07 January 2019 What it takes to survive – and win – in retail

To (mis)quote the words of Samuel Langhorne Clemens (aka Mark Twain),

“Reports of the death of the high street have been greatly exaggerated”

Retail businesses, whether bricks, clicks or both have been suffering in recent times with many high profile companies in the news with serious problems. Cases in point, House of Fraser’s collapse into administration last August and ASOS’ pre-Christmas woes that saw 40 per cent wiped off its share price in a single day.  So, to say that the demise of the “high street” is largely due to the rise in online shopping is simply not true. Of course, it has had an impact but many failing retailers operate across multiple channels.

It is also wrong to use the term ‘high street’ as a generic term for all types of bricks and mortar retailing – out of town shopping centres, retail parks, the variety of consumer-facing businesses in a town and the local convenience store are fundamentally different in terms of proposition, challenges and opportunities.

The fact is that retailers of all types to survive need to change by understanding what their customers want and how, what will make them keep coming back and, most importantly, not have to continually slash their margins in a ferocious race to the bottom – if this continues then the industry will be the architect of its own demise. 

Price will always be important and for certain types of shopper the only thing that matters (often by necessity) so just accept they will be promiscuous in their habits and the cost of their patronage may be too high for many. It already has been in many cases.

Then there’s Brexit: ‘Stores slashing Christmas prices by 80% as Brexit hits the high street’ screamed a Metro headline mid-December.
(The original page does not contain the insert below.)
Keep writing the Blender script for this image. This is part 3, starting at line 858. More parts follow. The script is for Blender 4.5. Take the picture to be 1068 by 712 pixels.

Sure, we might reasonably expect Brexit uncertainty to have some impact, but come on!

No commentary about the so-called death of the so-called high street would be complete without reference to the so-called ‘retail apocalypse’. While this term may be a relatively new one in a UK context, it’s losing editorial space on the other side of the Atlantic where it reached fever pitch in early 2017 but is gradually being replaced – at least to some degree – by the much more optimistic ‘retail renaissance’. We would do well to acknowledge this.

Ultimately, to survive and win, it has to be about experience – this does not always mean theatre, big events or music shows but can be about service, personalised relevance of offers/information and even congruence with “what matters to me” (ethics, community, local provenance, social responsibility, etc.).

Delivering the right experiences will vary enormously depending upon timing of visit, mission, type and location of the retailer and within the context of what is around them to allow the visitors to meet multiple needs – shopping, leisure, food, services, parking, safety, etc. This could be a true ‘high street’ just as much as an out of town shopping centre.

To achieve this requires actionable insight about shoppers – and that comes from granular data of what they say and do, captured and built upon continually – that the retailer must own and utilise to align every aspect of their business and customer engagement to meet the needs and wants of those shoppers. This must also include collaboration with stakeholders, partners and other businesses in the area – so insight beyond one’s own four walls and online presence. 

The key is then to be able to utilise (in a GDPR compliant way, of course) this insight to deliver personalised and relevant experiences and engagement both directly via email, SMS, social media, push messages and through integration to such as mobile apps, dynamic content on digital screens, shelf-edge displays and IOT devices!

This is what Velocity Worldwide helps its clients to achieve with its data, personalisation and insights software platform, Darius® for Retail, and a comprehensive managed service, based on 20 years of expertise.

To quote Samuel Clemens again (accurately this time)

“The secret of getting ahead is getting started”.